● The request:
Only lines with the word "scene" are needed; collect each of them from the listing below.

======

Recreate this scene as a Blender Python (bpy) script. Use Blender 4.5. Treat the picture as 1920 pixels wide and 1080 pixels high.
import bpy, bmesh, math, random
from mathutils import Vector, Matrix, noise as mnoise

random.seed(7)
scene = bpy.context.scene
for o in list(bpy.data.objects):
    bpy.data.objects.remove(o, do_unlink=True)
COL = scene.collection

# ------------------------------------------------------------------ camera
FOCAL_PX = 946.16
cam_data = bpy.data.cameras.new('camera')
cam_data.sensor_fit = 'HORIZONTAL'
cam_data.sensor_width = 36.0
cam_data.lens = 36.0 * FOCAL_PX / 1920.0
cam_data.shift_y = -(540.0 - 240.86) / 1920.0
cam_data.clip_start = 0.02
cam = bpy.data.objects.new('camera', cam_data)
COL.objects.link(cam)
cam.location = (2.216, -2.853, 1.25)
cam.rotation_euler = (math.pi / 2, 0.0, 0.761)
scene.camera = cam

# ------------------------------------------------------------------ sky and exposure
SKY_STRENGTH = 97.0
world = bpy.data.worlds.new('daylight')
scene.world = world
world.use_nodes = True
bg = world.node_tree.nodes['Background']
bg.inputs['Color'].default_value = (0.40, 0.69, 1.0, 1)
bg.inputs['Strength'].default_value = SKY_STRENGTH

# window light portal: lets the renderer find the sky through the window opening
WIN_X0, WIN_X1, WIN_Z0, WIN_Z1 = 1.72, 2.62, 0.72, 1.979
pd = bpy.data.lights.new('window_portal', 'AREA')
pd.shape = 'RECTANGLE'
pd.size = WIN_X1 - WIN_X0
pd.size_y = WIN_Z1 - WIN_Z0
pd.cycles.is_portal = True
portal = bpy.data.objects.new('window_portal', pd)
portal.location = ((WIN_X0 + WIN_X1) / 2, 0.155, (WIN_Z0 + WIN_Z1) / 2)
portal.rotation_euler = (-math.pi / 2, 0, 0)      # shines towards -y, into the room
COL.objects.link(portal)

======

● Task response:
Recreate this scene as a Blender Python (bpy) script. Use Blender 4.5. Treat the picture as 1920 pixels wide and 1080 pixels high.
scene = bpy.context.scene
COL = scene.collection
scene.camera = cam
scene.world = world